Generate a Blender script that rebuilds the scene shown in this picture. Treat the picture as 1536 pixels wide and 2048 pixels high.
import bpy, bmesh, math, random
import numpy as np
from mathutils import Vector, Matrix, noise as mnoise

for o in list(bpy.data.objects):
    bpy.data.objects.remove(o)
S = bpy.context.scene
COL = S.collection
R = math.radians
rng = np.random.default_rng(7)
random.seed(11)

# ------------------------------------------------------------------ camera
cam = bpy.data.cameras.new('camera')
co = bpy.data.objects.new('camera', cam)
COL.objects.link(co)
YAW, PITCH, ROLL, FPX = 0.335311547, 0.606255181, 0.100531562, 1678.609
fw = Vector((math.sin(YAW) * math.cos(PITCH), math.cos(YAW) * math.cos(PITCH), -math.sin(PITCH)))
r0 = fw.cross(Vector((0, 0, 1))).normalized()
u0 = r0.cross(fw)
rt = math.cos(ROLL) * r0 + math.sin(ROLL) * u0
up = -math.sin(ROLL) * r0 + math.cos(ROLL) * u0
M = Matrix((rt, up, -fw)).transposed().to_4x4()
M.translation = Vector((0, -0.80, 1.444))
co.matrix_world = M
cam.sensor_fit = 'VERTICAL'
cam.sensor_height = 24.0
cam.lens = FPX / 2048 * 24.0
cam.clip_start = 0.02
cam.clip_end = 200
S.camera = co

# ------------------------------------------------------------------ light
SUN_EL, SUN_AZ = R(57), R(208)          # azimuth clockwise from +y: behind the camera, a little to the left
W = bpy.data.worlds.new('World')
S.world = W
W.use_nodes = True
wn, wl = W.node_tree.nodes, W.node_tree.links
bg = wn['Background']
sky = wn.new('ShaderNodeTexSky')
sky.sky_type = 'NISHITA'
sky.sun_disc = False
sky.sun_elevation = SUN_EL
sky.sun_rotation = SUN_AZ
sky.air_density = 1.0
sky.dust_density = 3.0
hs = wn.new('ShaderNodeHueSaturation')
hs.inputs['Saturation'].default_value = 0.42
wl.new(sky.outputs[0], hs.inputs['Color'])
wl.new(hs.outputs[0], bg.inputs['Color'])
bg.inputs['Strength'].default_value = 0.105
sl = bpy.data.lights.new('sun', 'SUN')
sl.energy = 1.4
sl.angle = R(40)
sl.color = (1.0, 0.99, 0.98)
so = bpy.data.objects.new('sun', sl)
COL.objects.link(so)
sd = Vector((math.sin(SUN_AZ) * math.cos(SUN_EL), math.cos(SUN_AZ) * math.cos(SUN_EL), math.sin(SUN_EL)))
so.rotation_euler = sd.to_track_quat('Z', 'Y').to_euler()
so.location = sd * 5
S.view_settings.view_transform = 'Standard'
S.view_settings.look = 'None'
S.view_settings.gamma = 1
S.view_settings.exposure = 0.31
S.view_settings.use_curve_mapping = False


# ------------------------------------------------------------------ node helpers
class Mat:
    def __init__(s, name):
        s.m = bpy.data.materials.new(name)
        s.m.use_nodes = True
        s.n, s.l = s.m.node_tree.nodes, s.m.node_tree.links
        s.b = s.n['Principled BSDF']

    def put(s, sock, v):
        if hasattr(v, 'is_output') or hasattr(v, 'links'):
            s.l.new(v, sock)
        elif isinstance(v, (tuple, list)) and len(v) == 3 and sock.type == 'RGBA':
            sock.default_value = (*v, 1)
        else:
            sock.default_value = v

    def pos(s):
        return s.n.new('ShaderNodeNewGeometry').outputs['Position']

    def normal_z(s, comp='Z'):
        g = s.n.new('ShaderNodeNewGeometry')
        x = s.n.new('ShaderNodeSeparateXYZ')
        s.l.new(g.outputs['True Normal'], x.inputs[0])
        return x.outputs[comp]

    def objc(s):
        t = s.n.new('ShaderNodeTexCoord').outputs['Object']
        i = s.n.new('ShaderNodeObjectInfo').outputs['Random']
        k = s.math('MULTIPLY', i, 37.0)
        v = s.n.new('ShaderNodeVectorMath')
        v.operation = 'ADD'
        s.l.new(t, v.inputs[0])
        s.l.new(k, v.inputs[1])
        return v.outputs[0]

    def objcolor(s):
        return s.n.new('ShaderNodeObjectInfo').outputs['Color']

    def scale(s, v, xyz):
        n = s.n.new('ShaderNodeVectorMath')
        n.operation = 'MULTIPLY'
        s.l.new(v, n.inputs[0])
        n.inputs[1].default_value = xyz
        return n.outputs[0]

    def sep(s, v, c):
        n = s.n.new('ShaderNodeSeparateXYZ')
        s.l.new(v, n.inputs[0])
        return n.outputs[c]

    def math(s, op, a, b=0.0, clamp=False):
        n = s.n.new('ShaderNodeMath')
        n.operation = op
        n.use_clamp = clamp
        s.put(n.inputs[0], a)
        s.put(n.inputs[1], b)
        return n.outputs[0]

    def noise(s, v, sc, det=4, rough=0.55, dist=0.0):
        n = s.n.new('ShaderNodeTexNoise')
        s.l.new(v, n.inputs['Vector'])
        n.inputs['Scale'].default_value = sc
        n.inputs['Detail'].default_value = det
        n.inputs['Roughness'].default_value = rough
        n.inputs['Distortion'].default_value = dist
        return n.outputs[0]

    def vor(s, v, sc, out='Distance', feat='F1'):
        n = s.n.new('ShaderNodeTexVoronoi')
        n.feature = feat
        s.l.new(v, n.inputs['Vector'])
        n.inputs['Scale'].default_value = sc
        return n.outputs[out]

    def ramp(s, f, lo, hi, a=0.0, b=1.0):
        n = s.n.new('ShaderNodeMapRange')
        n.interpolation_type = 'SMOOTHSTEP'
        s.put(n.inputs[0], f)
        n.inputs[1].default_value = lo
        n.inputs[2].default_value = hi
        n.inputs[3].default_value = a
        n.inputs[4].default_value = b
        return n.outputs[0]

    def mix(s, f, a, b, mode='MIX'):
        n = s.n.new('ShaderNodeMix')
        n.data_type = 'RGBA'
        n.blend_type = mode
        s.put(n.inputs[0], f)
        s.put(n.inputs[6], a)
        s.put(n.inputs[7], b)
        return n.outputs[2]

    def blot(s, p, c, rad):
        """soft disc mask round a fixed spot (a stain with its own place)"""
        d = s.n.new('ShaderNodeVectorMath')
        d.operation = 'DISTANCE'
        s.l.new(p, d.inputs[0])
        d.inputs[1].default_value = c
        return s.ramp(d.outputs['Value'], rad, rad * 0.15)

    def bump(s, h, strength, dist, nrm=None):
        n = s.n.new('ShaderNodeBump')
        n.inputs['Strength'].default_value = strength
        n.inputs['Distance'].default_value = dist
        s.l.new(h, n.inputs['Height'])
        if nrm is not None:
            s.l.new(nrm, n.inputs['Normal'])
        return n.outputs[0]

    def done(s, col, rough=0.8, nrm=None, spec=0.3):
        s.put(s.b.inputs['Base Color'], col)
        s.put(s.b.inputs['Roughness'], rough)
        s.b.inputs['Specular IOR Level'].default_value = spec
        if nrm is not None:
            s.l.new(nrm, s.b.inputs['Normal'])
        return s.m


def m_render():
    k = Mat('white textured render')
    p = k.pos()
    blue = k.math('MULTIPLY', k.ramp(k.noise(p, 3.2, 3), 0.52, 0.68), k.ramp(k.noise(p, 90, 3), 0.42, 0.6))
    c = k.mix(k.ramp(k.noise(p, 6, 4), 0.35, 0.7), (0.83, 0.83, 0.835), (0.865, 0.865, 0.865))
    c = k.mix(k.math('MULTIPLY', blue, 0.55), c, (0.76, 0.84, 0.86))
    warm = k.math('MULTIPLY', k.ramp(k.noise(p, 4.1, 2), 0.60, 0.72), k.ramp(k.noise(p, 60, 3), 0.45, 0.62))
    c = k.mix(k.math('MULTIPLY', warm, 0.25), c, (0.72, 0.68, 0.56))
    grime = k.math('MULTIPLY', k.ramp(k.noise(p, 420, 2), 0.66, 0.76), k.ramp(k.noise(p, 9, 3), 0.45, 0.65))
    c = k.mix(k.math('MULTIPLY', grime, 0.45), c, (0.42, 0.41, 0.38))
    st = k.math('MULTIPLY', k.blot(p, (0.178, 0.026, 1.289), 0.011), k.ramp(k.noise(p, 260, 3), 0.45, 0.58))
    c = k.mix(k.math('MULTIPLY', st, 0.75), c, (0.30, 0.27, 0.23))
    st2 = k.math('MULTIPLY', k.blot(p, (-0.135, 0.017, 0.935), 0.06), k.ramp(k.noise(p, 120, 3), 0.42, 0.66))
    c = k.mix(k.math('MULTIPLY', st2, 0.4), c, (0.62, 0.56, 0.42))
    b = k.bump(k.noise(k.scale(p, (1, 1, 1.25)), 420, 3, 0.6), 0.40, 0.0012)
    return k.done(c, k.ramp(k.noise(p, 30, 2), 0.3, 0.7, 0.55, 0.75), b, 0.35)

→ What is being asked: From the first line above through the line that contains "random.seed(11)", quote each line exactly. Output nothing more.

→ Answer to the problem:
Generate a Blender script that rebuilds the scene shown in this picture. Treat the picture as 1536 pixels wide and 2048 pixels high.
import bpy, bmesh, math, random
import numpy as np
from mathutils import Vector, Matrix, noise as mnoise

for o in list(bpy.data.objects):
    bpy.data.objects.remove(o)
S = bpy.context.scene
COL = S.collection
R = math.radians
rng = np.random.default_rng(7)
random.seed(11)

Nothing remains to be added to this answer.